WHAT THE TASK ASKS: In the records below, begin at the line that has "The Blender Python" and stop after the line that has "o = link_mesh('raindrops', bm, M_drop, win2, smooth=True);"; quote those lines verbatim and nothing more.

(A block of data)
==================================================

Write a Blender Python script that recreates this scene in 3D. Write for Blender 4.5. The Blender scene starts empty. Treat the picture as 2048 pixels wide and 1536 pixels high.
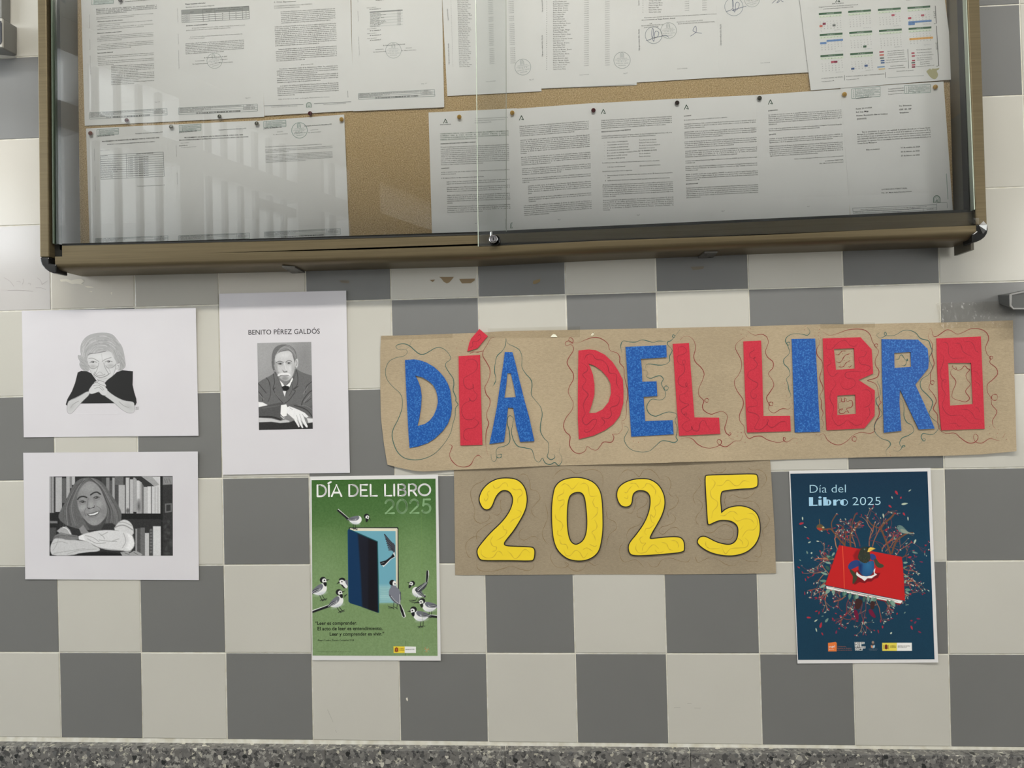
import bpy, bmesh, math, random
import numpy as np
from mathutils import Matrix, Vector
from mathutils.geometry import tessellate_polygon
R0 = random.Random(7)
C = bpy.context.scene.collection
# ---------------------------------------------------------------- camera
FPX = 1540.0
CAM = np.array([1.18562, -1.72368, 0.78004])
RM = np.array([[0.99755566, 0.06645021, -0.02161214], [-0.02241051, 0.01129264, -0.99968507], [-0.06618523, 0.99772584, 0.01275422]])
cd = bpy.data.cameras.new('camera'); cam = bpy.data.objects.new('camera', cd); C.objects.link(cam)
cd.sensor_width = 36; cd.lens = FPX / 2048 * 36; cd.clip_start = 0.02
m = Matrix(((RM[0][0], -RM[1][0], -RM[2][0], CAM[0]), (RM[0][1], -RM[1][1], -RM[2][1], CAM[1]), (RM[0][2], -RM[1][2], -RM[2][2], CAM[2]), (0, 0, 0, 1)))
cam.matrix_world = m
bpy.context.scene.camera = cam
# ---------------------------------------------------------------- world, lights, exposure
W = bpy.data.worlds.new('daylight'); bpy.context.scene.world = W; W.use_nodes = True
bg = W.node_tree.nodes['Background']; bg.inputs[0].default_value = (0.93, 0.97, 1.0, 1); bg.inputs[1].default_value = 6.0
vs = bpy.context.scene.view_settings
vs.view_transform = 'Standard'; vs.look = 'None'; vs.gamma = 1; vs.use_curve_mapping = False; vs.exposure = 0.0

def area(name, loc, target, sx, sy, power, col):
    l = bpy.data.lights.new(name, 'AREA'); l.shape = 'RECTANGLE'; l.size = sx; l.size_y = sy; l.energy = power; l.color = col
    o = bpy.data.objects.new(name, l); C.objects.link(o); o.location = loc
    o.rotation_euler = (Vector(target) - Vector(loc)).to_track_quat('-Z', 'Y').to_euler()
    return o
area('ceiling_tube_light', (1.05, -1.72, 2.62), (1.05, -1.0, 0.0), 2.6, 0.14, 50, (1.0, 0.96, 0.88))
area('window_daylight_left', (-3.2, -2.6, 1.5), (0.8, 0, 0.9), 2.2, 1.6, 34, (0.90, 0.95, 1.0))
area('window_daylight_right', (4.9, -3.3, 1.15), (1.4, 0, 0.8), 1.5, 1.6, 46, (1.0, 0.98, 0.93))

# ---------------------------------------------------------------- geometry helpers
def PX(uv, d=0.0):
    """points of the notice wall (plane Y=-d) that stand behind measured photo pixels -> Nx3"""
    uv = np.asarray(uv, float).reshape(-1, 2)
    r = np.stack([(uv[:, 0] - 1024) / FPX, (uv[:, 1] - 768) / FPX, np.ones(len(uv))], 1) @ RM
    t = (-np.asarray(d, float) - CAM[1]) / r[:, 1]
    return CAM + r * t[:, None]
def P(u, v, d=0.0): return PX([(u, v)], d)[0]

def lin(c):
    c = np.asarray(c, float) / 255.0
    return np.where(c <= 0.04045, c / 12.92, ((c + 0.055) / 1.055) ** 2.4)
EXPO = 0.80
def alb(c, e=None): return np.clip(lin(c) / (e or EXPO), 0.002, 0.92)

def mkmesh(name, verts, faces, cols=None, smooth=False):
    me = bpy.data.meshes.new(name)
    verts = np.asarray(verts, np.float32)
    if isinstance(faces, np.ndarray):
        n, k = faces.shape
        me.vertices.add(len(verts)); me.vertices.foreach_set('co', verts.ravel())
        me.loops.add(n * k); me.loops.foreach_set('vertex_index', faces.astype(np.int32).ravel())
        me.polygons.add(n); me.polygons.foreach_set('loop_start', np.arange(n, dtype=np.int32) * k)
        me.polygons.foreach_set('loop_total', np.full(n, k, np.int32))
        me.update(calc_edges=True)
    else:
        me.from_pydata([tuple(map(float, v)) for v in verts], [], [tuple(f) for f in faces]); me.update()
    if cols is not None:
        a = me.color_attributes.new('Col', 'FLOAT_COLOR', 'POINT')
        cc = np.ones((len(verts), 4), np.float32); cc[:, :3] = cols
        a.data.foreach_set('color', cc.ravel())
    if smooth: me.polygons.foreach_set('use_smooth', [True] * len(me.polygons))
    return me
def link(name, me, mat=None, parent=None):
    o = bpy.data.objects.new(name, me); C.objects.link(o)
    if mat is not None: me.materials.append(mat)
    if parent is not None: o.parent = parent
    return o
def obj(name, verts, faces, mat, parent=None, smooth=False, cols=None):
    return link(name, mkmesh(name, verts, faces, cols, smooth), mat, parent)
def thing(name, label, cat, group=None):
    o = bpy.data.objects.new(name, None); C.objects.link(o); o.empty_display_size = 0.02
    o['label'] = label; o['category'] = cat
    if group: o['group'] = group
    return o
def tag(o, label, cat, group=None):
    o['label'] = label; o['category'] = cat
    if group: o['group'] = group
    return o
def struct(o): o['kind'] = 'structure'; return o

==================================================

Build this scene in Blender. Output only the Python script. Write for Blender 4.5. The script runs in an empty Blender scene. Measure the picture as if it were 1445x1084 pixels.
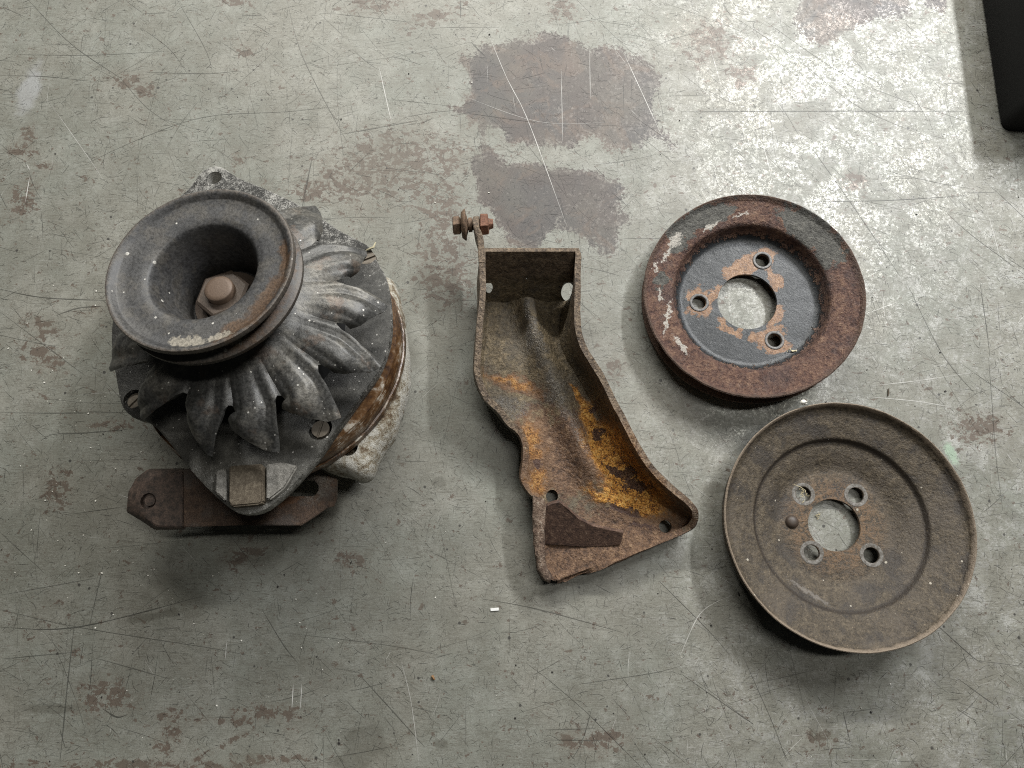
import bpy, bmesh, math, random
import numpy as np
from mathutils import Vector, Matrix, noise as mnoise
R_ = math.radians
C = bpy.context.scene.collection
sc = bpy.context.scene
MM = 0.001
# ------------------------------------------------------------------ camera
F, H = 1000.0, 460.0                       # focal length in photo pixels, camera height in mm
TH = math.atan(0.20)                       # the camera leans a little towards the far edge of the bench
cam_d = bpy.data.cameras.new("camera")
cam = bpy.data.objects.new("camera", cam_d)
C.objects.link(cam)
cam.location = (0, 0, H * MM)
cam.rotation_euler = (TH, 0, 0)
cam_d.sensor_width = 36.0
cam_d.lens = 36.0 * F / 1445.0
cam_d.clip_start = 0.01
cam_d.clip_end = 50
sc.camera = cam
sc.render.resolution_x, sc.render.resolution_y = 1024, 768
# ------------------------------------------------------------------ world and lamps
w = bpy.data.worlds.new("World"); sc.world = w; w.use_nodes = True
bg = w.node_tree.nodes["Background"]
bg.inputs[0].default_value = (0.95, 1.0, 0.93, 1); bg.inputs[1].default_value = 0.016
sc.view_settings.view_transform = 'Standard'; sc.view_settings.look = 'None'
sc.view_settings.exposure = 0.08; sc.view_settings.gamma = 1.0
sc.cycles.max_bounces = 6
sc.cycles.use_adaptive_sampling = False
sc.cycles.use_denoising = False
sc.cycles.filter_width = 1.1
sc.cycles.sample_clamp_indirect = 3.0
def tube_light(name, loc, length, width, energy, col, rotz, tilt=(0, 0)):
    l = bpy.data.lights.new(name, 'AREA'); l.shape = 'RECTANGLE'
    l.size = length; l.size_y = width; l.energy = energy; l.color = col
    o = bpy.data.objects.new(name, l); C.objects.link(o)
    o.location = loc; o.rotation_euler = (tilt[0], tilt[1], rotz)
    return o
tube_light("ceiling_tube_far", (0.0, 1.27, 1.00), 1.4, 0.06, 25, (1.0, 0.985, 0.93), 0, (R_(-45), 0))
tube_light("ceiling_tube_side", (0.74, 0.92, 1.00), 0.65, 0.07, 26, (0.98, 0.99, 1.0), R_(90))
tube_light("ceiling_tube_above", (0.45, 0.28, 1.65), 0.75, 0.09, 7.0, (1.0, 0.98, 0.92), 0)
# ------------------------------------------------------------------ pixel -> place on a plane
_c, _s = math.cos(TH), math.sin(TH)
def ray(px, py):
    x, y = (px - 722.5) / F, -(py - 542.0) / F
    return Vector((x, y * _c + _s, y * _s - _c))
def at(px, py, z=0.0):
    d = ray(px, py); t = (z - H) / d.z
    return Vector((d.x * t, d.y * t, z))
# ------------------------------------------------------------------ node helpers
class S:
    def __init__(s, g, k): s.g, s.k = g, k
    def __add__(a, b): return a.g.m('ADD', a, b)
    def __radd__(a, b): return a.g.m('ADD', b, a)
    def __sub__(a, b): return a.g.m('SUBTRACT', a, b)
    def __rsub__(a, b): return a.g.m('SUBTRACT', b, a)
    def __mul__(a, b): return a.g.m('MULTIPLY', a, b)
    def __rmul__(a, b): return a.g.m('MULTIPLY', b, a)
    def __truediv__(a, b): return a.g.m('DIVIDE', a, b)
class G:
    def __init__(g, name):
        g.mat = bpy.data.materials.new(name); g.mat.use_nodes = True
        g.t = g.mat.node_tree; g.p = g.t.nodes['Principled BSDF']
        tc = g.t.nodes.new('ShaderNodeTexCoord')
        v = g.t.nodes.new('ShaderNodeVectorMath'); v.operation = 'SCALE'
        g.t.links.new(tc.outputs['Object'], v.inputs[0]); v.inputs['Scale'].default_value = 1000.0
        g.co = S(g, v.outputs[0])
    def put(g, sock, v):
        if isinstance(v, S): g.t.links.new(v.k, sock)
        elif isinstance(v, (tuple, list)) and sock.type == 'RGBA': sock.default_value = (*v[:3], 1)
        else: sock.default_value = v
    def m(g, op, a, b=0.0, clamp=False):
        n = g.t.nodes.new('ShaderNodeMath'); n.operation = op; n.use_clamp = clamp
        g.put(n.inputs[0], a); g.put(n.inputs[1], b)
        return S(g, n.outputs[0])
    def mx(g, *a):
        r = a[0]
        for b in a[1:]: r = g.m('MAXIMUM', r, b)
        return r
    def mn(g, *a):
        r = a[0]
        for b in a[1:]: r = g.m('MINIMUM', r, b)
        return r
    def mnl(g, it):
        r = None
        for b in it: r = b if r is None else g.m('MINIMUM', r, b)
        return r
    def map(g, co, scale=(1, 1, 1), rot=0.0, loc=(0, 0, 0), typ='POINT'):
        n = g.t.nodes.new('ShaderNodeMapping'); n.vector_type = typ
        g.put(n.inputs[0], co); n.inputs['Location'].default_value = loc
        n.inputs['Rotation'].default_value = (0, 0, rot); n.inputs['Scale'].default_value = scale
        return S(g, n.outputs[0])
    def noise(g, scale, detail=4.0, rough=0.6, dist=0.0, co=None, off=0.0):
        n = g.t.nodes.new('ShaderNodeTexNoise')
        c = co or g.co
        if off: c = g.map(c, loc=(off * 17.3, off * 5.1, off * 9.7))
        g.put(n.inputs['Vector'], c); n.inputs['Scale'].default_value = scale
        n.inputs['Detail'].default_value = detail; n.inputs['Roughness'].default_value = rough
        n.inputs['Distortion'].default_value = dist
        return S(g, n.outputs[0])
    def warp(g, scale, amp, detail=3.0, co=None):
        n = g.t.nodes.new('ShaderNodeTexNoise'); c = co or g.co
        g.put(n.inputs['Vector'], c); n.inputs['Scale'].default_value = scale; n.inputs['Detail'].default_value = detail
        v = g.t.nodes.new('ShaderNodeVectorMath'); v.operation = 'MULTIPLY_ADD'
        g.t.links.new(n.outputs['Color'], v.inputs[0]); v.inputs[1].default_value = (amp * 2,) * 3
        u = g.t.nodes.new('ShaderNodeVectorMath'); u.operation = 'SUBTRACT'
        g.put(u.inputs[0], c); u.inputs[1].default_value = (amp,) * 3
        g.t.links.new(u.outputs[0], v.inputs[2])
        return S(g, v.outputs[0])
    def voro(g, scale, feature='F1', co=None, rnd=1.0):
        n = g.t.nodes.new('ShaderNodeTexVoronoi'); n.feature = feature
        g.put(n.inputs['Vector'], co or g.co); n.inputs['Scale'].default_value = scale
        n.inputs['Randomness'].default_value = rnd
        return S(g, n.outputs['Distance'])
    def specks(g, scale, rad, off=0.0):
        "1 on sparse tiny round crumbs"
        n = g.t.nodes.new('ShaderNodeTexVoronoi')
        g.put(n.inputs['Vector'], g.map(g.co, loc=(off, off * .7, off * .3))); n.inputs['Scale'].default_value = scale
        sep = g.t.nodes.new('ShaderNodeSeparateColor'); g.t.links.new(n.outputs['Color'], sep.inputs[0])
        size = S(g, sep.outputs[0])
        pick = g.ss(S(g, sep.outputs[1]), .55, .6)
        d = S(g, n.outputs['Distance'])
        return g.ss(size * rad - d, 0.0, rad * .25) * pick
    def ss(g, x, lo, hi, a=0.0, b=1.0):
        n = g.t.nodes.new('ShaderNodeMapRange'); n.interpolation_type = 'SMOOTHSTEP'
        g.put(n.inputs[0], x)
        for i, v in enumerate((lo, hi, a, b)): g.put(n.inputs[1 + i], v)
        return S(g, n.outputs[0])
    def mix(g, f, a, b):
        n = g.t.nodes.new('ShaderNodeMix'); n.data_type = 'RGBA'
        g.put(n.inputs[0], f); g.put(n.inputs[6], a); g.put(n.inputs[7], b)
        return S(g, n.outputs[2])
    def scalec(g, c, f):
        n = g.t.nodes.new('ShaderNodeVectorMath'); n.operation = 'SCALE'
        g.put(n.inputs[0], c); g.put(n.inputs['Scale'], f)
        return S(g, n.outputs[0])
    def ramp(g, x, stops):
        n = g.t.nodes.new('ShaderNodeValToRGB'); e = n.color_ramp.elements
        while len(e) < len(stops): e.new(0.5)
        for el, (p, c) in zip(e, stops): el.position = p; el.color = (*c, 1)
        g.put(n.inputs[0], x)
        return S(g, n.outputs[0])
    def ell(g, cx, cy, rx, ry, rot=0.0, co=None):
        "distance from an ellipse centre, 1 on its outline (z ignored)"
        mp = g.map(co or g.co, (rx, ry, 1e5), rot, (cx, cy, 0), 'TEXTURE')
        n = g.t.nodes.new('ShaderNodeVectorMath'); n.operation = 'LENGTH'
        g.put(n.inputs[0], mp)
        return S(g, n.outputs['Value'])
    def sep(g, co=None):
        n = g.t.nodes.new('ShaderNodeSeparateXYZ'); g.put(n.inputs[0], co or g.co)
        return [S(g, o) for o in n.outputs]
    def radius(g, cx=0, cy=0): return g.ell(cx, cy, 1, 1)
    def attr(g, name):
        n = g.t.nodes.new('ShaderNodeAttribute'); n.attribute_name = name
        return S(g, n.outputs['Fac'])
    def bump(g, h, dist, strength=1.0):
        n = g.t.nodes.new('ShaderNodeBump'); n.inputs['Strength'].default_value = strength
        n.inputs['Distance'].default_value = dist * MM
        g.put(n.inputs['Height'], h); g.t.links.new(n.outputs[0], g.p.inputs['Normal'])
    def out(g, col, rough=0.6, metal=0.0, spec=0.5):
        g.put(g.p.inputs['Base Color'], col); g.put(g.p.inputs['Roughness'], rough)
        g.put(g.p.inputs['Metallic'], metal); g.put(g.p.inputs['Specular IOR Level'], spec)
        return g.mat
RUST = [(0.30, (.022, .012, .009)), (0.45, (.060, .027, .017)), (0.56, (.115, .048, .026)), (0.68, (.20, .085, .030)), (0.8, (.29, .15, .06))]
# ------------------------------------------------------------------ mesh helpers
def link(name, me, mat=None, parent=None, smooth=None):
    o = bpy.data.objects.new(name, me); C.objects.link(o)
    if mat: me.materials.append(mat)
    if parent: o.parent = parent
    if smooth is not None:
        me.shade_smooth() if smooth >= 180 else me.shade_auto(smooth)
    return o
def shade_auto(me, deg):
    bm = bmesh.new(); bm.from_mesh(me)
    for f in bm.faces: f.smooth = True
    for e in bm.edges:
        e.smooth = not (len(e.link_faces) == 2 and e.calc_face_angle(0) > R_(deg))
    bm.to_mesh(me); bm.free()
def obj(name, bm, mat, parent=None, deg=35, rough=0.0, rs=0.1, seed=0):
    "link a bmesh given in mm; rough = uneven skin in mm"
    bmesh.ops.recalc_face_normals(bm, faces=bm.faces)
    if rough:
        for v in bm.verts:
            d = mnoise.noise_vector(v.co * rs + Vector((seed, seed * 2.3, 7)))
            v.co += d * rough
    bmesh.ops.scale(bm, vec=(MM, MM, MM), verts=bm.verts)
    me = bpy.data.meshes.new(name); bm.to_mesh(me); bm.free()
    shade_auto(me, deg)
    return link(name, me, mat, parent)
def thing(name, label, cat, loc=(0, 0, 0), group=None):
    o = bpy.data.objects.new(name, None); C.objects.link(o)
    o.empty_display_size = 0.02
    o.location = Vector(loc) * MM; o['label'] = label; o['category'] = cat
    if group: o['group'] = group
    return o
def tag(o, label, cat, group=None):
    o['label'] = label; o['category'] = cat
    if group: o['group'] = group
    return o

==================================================

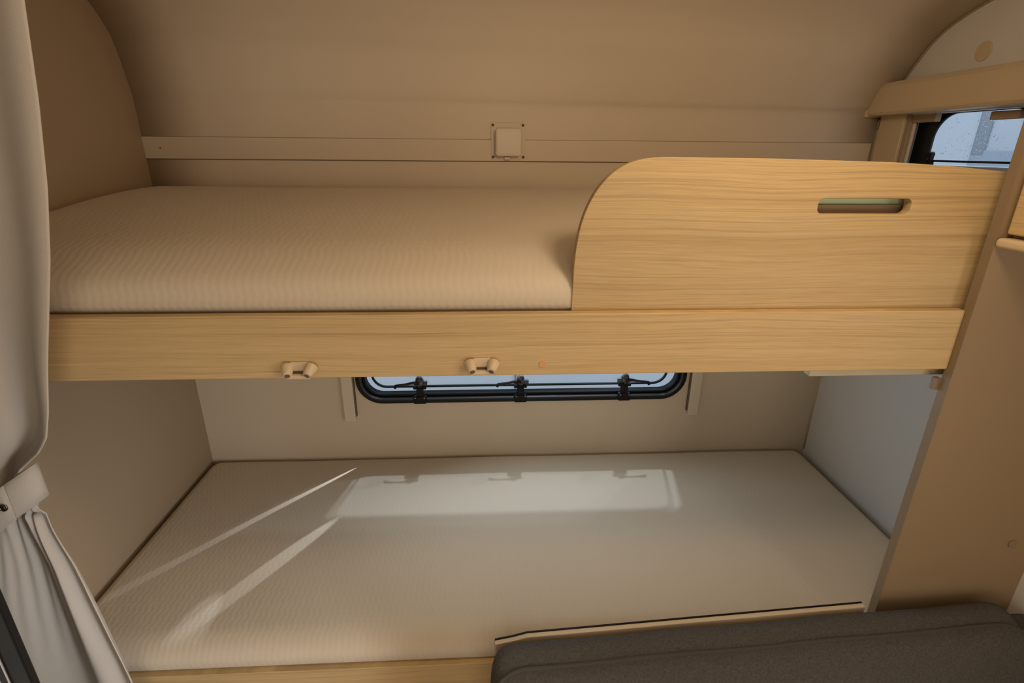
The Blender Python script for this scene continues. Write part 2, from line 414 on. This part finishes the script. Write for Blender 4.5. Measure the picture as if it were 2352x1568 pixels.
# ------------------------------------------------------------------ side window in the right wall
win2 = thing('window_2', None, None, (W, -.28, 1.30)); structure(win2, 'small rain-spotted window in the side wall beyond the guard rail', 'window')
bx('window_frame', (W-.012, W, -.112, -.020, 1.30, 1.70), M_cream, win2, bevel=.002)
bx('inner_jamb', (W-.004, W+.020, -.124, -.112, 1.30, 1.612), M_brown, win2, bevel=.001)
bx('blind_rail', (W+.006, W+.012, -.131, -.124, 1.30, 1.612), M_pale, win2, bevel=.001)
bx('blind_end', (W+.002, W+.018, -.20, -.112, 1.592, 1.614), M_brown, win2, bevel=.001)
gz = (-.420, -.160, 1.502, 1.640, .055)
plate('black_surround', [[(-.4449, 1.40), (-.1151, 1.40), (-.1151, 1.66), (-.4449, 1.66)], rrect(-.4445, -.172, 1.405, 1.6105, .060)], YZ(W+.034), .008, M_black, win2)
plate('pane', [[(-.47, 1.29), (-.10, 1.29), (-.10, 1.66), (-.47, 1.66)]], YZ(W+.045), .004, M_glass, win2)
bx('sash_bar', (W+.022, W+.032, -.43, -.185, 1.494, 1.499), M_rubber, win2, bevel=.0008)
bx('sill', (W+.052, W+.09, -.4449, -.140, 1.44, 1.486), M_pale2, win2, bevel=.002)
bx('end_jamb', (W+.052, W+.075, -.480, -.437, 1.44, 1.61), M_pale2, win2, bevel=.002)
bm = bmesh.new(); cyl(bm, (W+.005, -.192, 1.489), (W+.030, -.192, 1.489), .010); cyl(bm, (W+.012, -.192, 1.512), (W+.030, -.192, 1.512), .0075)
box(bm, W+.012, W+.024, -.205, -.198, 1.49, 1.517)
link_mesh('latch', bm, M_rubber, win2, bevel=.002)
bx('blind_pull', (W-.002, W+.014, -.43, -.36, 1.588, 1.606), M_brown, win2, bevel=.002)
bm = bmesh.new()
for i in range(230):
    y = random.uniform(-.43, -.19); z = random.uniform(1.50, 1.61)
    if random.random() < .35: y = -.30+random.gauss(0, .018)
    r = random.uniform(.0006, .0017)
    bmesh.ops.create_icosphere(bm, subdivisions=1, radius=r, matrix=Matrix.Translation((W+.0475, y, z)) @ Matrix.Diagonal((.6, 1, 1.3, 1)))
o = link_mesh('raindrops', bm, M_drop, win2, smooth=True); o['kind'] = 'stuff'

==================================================

EXERCISE OUTPUT:
The Blender Python script for this scene continues. Write part 2, from line 414 on. This part finishes the script. Write for Blender 4.5. Measure the picture as if it were 2352x1568 pixels.
# ------------------------------------------------------------------ side window in the right wall
win2 = thing('window_2', None, None, (W, -.28, 1.30)); structure(win2, 'small rain-spotted window in the side wall beyond the guard rail', 'window')
bx('window_frame', (W-.012, W, -.112, -.020, 1.30, 1.70), M_cream, win2, bevel=.002)
bx('inner_jamb', (W-.004, W+.020, -.124, -.112, 1.30, 1.612), M_brown, win2, bevel=.001)
bx('blind_rail', (W+.006, W+.012, -.131, -.124, 1.30, 1.612), M_pale, win2, bevel=.001)
bx('blind_end', (W+.002, W+.018, -.20, -.112, 1.592, 1.614), M_brown, win2, bevel=.001)
gz = (-.420, -.160, 1.502, 1.640, .055)
plate('black_surround', [[(-.4449, 1.40), (-.1151, 1.40), (-.1151, 1.66), (-.4449, 1.66)], rrect(-.4445, -.172, 1.405, 1.6105, .060)], YZ(W+.034), .008, M_black, win2)
plate('pane', [[(-.47, 1.29), (-.10, 1.29), (-.10, 1.66), (-.47, 1.66)]], YZ(W+.045), .004, M_glass, win2)
bx('sash_bar', (W+.022, W+.032, -.43, -.185, 1.494, 1.499), M_rubber, win2, bevel=.0008)
bx('sill', (W+.052, W+.09, -.4449, -.140, 1.44, 1.486), M_pale2, win2, bevel=.002)
bx('end_jamb', (W+.052, W+.075, -.480, -.437, 1.44, 1.61), M_pale2, win2, bevel=.002)
bm = bmesh.new(); cyl(bm, (W+.005, -.192, 1.489), (W+.030, -.192, 1.489), .010); cyl(bm, (W+.012, -.192, 1.512), (W+.030, -.192, 1.512), .0075)
box(bm, W+.012, W+.024, -.205, -.198, 1.49, 1.517)
link_mesh('latch', bm, M_rubber, win2, bevel=.002)
bx('blind_pull', (W-.002, W+.014, -.43, -.36, 1.588, 1.606), M_brown, win2, bevel=.002)
bm = bmesh.new()
for i in range(230):
    y = random.uniform(-.43, -.19); z = random.uniform(1.50, 1.61)
    if random.random() < .35: y = -.30+random.gauss(0, .018)
    r = random.uniform(.0006, .0017)
    bmesh.ops.create_icosphere(bm, subdivisions=1, radius=r, matrix=Matrix.Translation((W+.0475, y, z)) @ Matrix.Diagonal((.6, 1, 1.3, 1)))
o = link_mesh('raindrops', bm, M_drop, win2, smooth=True); o['kind'] = 'stuff'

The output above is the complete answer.